[Problem description]:
Set down, exactly as written, the lines from the top of the data to the line that holds "COL = sc.collection", and omit the pictures.

--- Data block ---

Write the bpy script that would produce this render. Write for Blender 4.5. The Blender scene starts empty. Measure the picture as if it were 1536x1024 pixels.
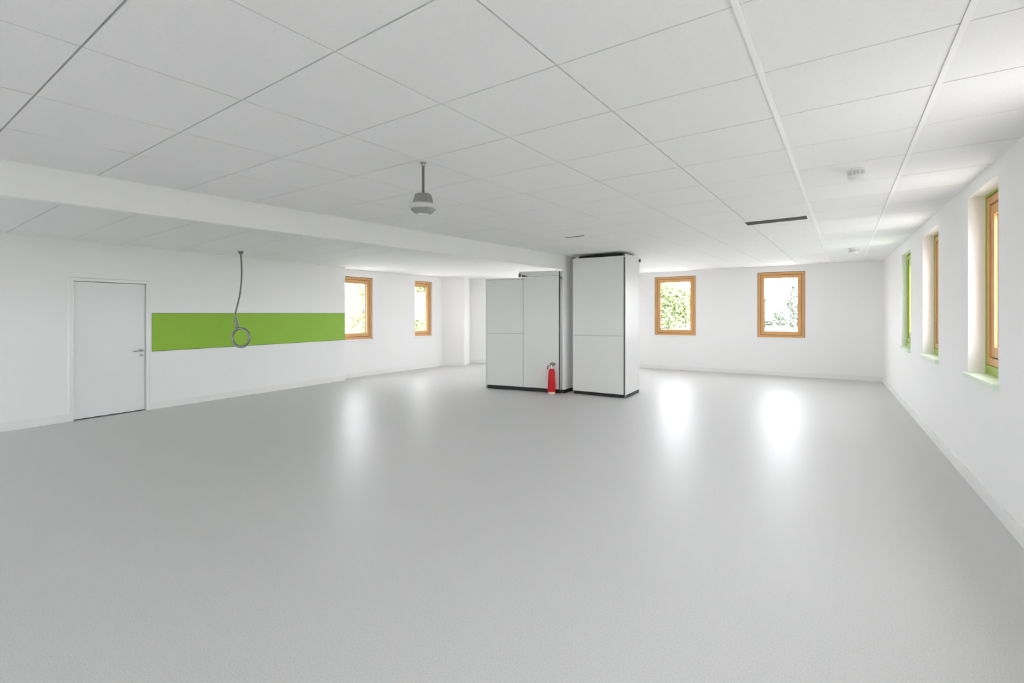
import bpy, bmesh, math, random
from mathutils import Vector, Matrix
random.seed(7)
sc = bpy.context.scene
COL = sc.collection

# ------------------------------------------------------------------ materials
def mat(name, color, rough=0.6, metal=0.0, noise=None, bump=None, spec=0.5, coat=0.0):
    m = bpy.data.materials.new(name); m.use_nodes = True
    nt = m.node_tree; b = nt.nodes['Principled BSDF']
    b.inputs['Base Color'].default_value = (*color, 1)
    b.inputs['Roughness'].default_value = rough
    b.inputs['Metallic'].default_value = metal
    b.inputs['Specular IOR Level'].default_value = spec
    b.inputs['Coat Weight'].default_value = coat
    if noise or bump:
        tc = nt.nodes.new('ShaderNodeTexCoord')
        n = nt.nodes.new('ShaderNodeTexNoise')
        n.inputs['Scale'].default_value = (noise or bump)[0]
        n.inputs['Detail'].default_value = 4
        nt.links.new(tc.outputs['Object'], n.inputs['Vector'])
    if noise:
        r = nt.nodes.new('ShaderNodeMapRange')
        a = noise[1]
        r.inputs['From Min'].default_value = 0.3; r.inputs['From Max'].default_value = 0.7
        r.inputs['To Min'].default_value = 1 - a; r.inputs['To Max'].default_value = 1 + a
        nt.links.new(n.outputs['Fac'], r.inputs['Value'])
        v = nt.nodes.new('ShaderNodeVectorMath'); v.operation = 'SCALE'
        v.inputs[0].default_value = color
        nt.links.new(r.outputs['Result'], v.inputs['Scale'])
        nt.links.new(v.outputs['Vector'], b.inputs['Base Color'])
    if bump:
        bp = nt.nodes.new('ShaderNodeBump'); bp.inputs['Strength'].default_value = bump[1]
        bp.inputs['Distance'].default_value = 0.002
        nt.links.new(n.outputs['Fac'], bp.inputs['Height'])
        nt.links.new(bp.outputs['Normal'], b.inputs['Normal'])
    return m

def wood_mat(name, c1, c2, axis='Z'):
    m = bpy.data.materials.new(name); m.use_nodes = True
    nt = m.node_tree; b = nt.nodes['Principled BSDF']
    tc = nt.nodes.new('ShaderNodeTexCoord'); mp = nt.nodes.new('ShaderNodeMapping')
    mp.inputs['Scale'].default_value = (60, 60, 2.5)
    n = nt.nodes.new('ShaderNodeTexNoise'); n.inputs['Scale'].default_value = 1.0; n.inputs['Detail'].default_value = 5
    cr = nt.nodes.new('ShaderNodeValToRGB')
    cr.color_ramp.elements[0].position = 0.3; cr.color_ramp.elements[1].position = 0.7
    cr.color_ramp.elements[0].color = (*c1, 1); cr.color_ramp.elements[1].color = (*c2, 1)
    nt.links.new(tc.outputs['Object'], mp.inputs['Vector']); nt.links.new(mp.outputs['Vector'], n.inputs['Vector'])
    nt.links.new(n.outputs['Fac'], cr.inputs['Fac']); nt.links.new(cr.outputs['Color'], b.inputs['Base Color'])
    b.inputs['Roughness'].default_value = 0.45
    return m

def glass_mat():
    m = bpy.data.materials.new('window_glass'); m.use_nodes = True
    nt = m.node_tree; nt.nodes.clear()
    o = nt.nodes.new('ShaderNodeOutputMaterial'); mx = nt.nodes.new('ShaderNodeMixShader')
    t = nt.nodes.new('ShaderNodeBsdfTransparent'); g = nt.nodes.new('ShaderNodeBsdfGlossy')
    lw = nt.nodes.new('ShaderNodeLayerWeight'); pw = nt.nodes.new('ShaderNodeMath'); pw.operation = 'POWER'; pw.inputs[1].default_value = 5
    fr = nt.nodes.new('ShaderNodeMath'); fr.operation = 'MULTIPLY_ADD'; fr.inputs[1].default_value = .5; fr.inputs[2].default_value = .03
    nt.links.new(lw.outputs['Facing'], pw.inputs[0]); nt.links.new(pw.outputs[0], fr.inputs[0])
    g.inputs['Roughness'].default_value = 0.02
    t.inputs['Color'].default_value = (.98, .99, .985, 1)
    nt.links.new(fr.outputs[0], mx.inputs[0]); nt.links.new(t.outputs[0], mx.inputs[1]); nt.links.new(g.outputs[0], mx.inputs[2])
    nt.links.new(mx.outputs[0], o.inputs['Surface'])
    return m

def leaf_mat(name, color, var=.25):
    m = mat(name, color, .7, noise=(1.3, var))
    return m

M = dict(
    wall=mat('white_wall_paint', (.90, .90, .90), .75, bump=(160, .12)),
    ceiling=mat('ceiling_tile', (.86, .86, .86), .85, noise=(90, .02), bump=(220, .15)),
    ceiling_gap=mat('ceiling_gap', (.10, .10, .10), .9),
    tbar=mat('white_ceiling_bar', (.93, .93, .925), .35),
    base=mat('white_skirting', (.86, .86, .85), .45),
    door=mat('door_laminate', (.84, .845, .845), .4),
    white=mat('white_lacquer', (.87, .87, .86), .35),
    green=mat('green_panel', (.28, .52, .035), .5, noise=(30, .03)),
    green_line=mat('panel_dark_joint', (.09, .15, .04), .6),  # dark green line around the panel
    green_frame=mat('lime_green_frame', (.38, .50, .06), .5),
    green_sill=mat('pale_green_sill', (.74, .87, .71), .4),
    wood=wood_mat('oak_window_wood', (.62, .32, .115), (.80, .46, .19)),
    gasket=mat('dark_gasket', (.05, .035, .025), .6),
    cabinet=mat('grey_cabinet_laminate', (.79, .795, .78), .45, bump=(120, .1)),
    cabinet_edge=mat('white_cabinet_edge', (.72, .72, .71), .35),
    black=mat('black_plinth', (.008, .008, .008), .5),
    steel=mat('brushed_steel', (.42, .42, .41), .35, 1.0),
    darksteel=mat('dark_steel', (.10, .10, .10), .4, .8),
    ring=mat('polished_grey_metal', (.22, .22, .21), .3, 1.0),
    cord=mat('grey_cord', (.16, .16, .15), .45, .4),
    lamp=mat('grey_cast_aluminium', (.36, .36, .35), .35, .9),
    lamp_rim=mat('bright_cast_rim', (.66, .66, .65), .3, .7),
    lamp_glass=mat('ribbed_lens', (.40, .40, .39), .15, .5),
    red=mat('red_enamel', (.60, .006, .012), .35, spec=.3),
    cream=mat('cream_plastic', (.80, .72, .58), .5),
    brass=mat('dull_brass', (.22, .22, .15), .5, .5),
    detector=mat('white_plastic', (.82, .82, .82), .4),
    detector_slot=mat('grey_slot', (.60, .60, .60), .6),
    vent=mat('dark_vent', (.06, .06, .06), .5),
    bark=mat('bark', (.16, .12, .08), .9, noise=(8, .3)),
    leaf1=leaf_mat('pale_leaf', (.27, .31, .16)),
    leaf2=leaf_mat('cool_leaf', (.20, .23, .19)),
    leaf3=leaf_mat('bright_leaf', (.19, .23, .10)),
    grass=mat('grass', (.16, .175, .11), .9, noise=(.4, .2)),
    bounce_ground=mat('pale_bounce_ground', (.52, .52, .51), .9, noise=(3, .1)),
    facade=mat('outside_render', (.55, .62, .30), .8),
    glass=glass_mat(),
)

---

[Written solution]:
Write the bpy script that would produce this render. Write for Blender 4.5. The Blender scene starts empty. Measure the picture as if it were 1536x1024 pixels.
import bpy, bmesh, math, random
from mathutils import Vector, Matrix
random.seed(7)
sc = bpy.context.scene
COL = sc.collection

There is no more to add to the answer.